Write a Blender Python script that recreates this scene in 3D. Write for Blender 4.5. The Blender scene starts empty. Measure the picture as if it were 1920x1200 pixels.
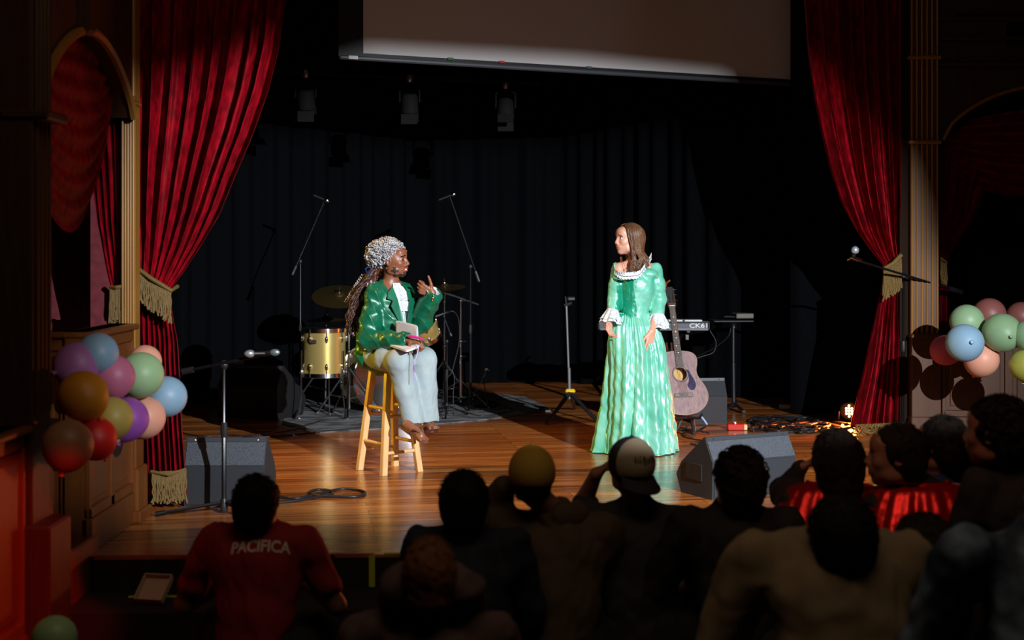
import bpy, math, random
import numpy as np
from mathutils import Vector, Matrix
from mathutils.bvhtree import BVHTree
random.seed(7); RNG = np.random.RandomState(5)
R = math.radians
scene = bpy.context.scene
COL = scene.collection
# ---------------------------------------------------------------- camera
F, H, Y0 = 2667.0, 1.43, 467.0          # focal length in pixels, eye height above the stage, horizon row
cd = bpy.data.cameras.new('camera'); cam = bpy.data.objects.new('camera', cd); COL.objects.link(cam)
cd.sensor_width = 36; cd.lens = F/1920*36; cd.shift_y = -(600-Y0)/1920
cam.location = (0, 0, H); cam.rotation_euler = (R(90), 0, 0)
cd.clip_start = .1; cd.clip_end = 100
cd.dof.use_dof = True; cd.dof.focus_distance = 9.6; cd.dof.aperture_fstop = 2.0
scene.camera = cam
# ---------------------------------------------------------------- world, exposure
w = bpy.data.worlds.new('world'); scene.world = w; w.use_nodes = True
w.node_tree.nodes['Background'].inputs[0].default_value = (.6, .7, 1, 1)
w.node_tree.nodes['Background'].inputs[1].default_value = .0012
scene.view_settings.view_transform = 'Standard'; scene.view_settings.look = 'None'
scene.view_settings.exposure = 0.0; scene.view_settings.gamma = 1; scene.view_settings.use_curve_mapping = False

def W(px, py, D):                        # photo pixel at distance D -> point in the hall
    return Vector(((px-960)*D/F, D, H-(py-Y0)*D/F))
def G(px, py, z=0.0):                    # photo pixel on the plane of height z
    D = F*(H-z)/(py-Y0)
    return Vector(((px-960)*D/F, D, z))
# ---------------------------------------------------------------- lights
def light(name, kind, loc, target, energy, color, **k):
    l = bpy.data.lights.new(name, kind); l.energy = energy; l.color = color
    for a, v in k.items(): setattr(l, a, v)
    o = bpy.data.objects.new(name, l); COL.objects.link(o); o.location = loc
    o.rotation_euler = (Vector(target)-Vector(loc)).to_track_quat('-Z', 'Y').to_euler()
    return o
KEY = Vector((4.6, -1.0, 4.0)); KT = Vector((.4, 9.6, 1.0))
light('key_spotlight_beam', 'SPOT', KEY, KT, 9800, (.92, .96, 1.0), spot_size=R(43), spot_blend=1.0, shadow_soft_size=.010)
light('warm_side_beam', 'SPOT', (-2.75, 9.3, 3.3), (-.2, 9.5, .0), 240, (1, .50, .09), spot_size=R(60), spot_blend=.6, shadow_soft_size=.04)
light('warm_wing_beam', 'SPOT', (-2.75, 9.6, 1.0), (.6, 9.3, .25), 100, (1, .66, .03), spot_size=R(46), spot_blend=.8, shadow_soft_size=.05)
light('red_wall_beam', 'SPOT', (.9, 2.6, 2.9), (-2.0, 5.78, .0), 650, (1, .02, .015), spot_size=R(12), spot_blend=.5, shadow_soft_size=.03)
light('house_light', 'AREA', (.4, 3.2, 4.7), (.6, 5.6, .2), 24, (1, .74, .48), shape='RECTANGLE', size=3, size_y=1.5)
light('red_house_beam', 'SPOT', (1.0, 3.0, 4.2), (2.3, 6.0, .4), 60, (1, .30, .16), spot_size=R(44), spot_blend=.8, shadow_soft_size=.05)
light('screen_fill', 'SPOT', (.6, 9.0, .6), (.9, 11.9, 3.3), 7, (.8, .75, 1), spot_size=R(95), spot_blend=1, shadow_soft_size=.1)  # added lamp without a fixture, lifts the brightness of the screen
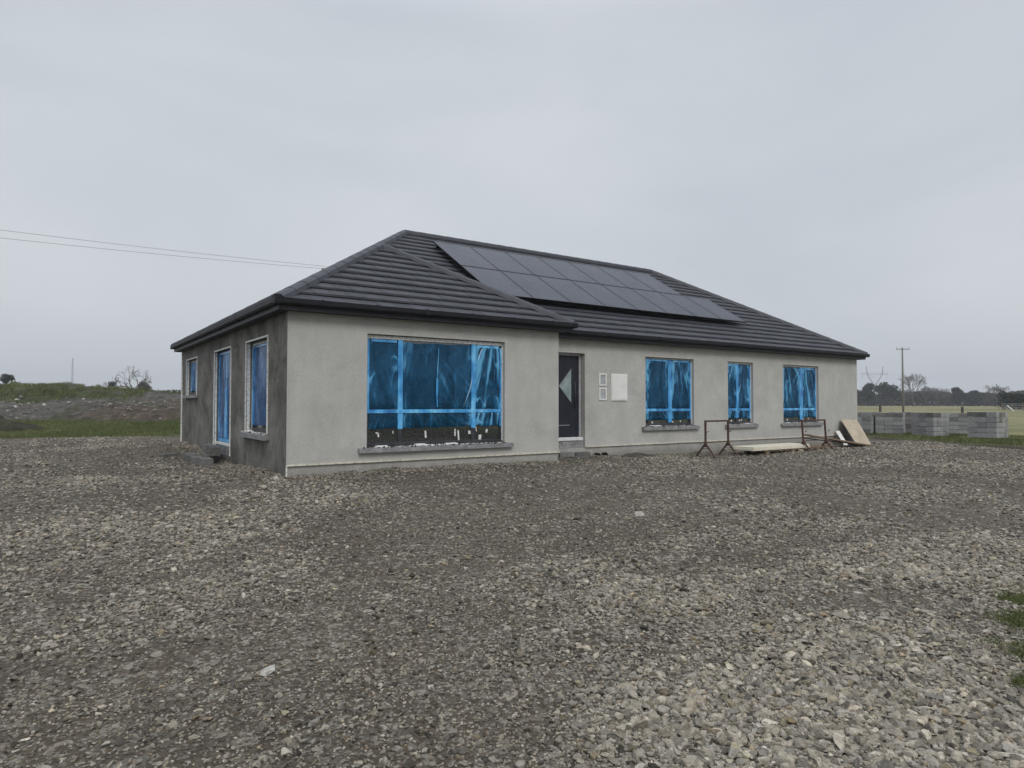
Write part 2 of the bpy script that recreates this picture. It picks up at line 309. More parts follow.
········
What is asked — Give the data above again in full and unchanged, skipping the pictures.

Solution for this problem —
Write a Blender Python script that recreates this scene in 3D. Write for Blender 4.5. The Blender scene starts empty. Measure the picture as if it were 1920x1200 pixels.
import bpy, math, random
import numpy as np
from mathutils import Vector, Matrix
from mathutils.bvhtree import BVHTree
random.seed(7); RNG = np.random.RandomState(5)
R = math.radians
scene = bpy.context.scene
COL = scene.collection
# ---------------------------------------------------------------- camera
F, H, Y0 = 2667.0, 1.43, 467.0          # focal length in pixels, eye height above the stage, horizon row
cd = bpy.data.cameras.new('camera'); cam = bpy.data.objects.new('camera', cd); COL.objects.link(cam)
cd.sensor_width = 36; cd.lens = F/1920*36; cd.shift_y = -(600-Y0)/1920
cam.location = (0, 0, H); cam.rotation_euler = (R(90), 0, 0)
cd.clip_start = .1; cd.clip_end = 100
cd.dof.use_dof = True; cd.dof.focus_distance = 9.6; cd.dof.aperture_fstop = 2.0
scene.camera = cam
# ---------------------------------------------------------------- world, exposure
w = bpy.data.worlds.new('world'); scene.world = w; w.use_nodes = True
w.node_tree.nodes['Background'].inputs[0].default_value = (.6, .7, 1, 1)
w.node_tree.nodes['Background'].inputs[1].default_value = .0012
scene.view_settings.view_transform = 'Standard'; scene.view_settings.look = 'None'
scene.view_settings.exposure = 0.0; scene.view_settings.gamma = 1; scene.view_settings.use_curve_mapping = False

def W(px, py, D):                        # photo pixel at distance D -> point in the hall
    return Vector(((px-960)*D/F, D, H-(py-Y0)*D/F))
def G(px, py, z=0.0):                    # photo pixel on the plane of height z
    D = F*(H-z)/(py-Y0)
    return Vector(((px-960)*D/F, D, z))
# ---------------------------------------------------------------- lights
def light(name, kind, loc, target, energy, color, **k):
    l = bpy.data.lights.new(name, kind); l.energy = energy; l.color = color
    for a, v in k.items(): setattr(l, a, v)
    o = bpy.data.objects.new(name, l); COL.objects.link(o); o.location = loc
    o.rotation_euler = (Vector(target)-Vector(loc)).to_track_quat('-Z', 'Y').to_euler()
    return o
KEY = Vector((4.6, -1.0, 4.0)); KT = Vector((.4, 9.6, 1.0))
light('key_spotlight_beam', 'SPOT', KEY, KT, 9800, (.92, .96, 1.0), spot_size=R(43), spot_blend=1.0, shadow_soft_size=.010)
light('warm_side_beam', 'SPOT', (-2.75, 9.3, 3.3), (-.2, 9.5, .0), 240, (1, .50, .09), spot_size=R(60), spot_blend=.6, shadow_soft_size=.04)
light('warm_wing_beam', 'SPOT', (-2.75, 9.6, 1.0), (.6, 9.3, .25), 100, (1, .66, .03), spot_size=R(46), spot_blend=.8, shadow_soft_size=.05)
light('red_wall_beam', 'SPOT', (.9, 2.6, 2.9), (-2.0, 5.78, .0), 650, (1, .02, .015), spot_size=R(12), spot_blend=.5, shadow_soft_size=.03)
light('house_light', 'AREA', (.4, 3.2, 4.7), (.6, 5.6, .2), 24, (1, .74, .48), shape='RECTANGLE', size=3, size_y=1.5)
light('red_house_beam', 'SPOT', (1.0, 3.0, 4.2), (2.3, 6.0, .4), 60, (1, .30, .16), spot_size=R(44), spot_blend=.8, shadow_soft_size=.05)
light('screen_fill', 'SPOT', (.6, 9.0, .6), (.9, 11.9, 3.3), 7, (.8, .75, 1), spot_size=R(95), spot_blend=1, shadow_soft_size=.1)  # added lamp without a fixture, lifts the brightness of the screen
Write part 2 of the bpy script that recreates this picture. It picks up at line 309. More parts follow.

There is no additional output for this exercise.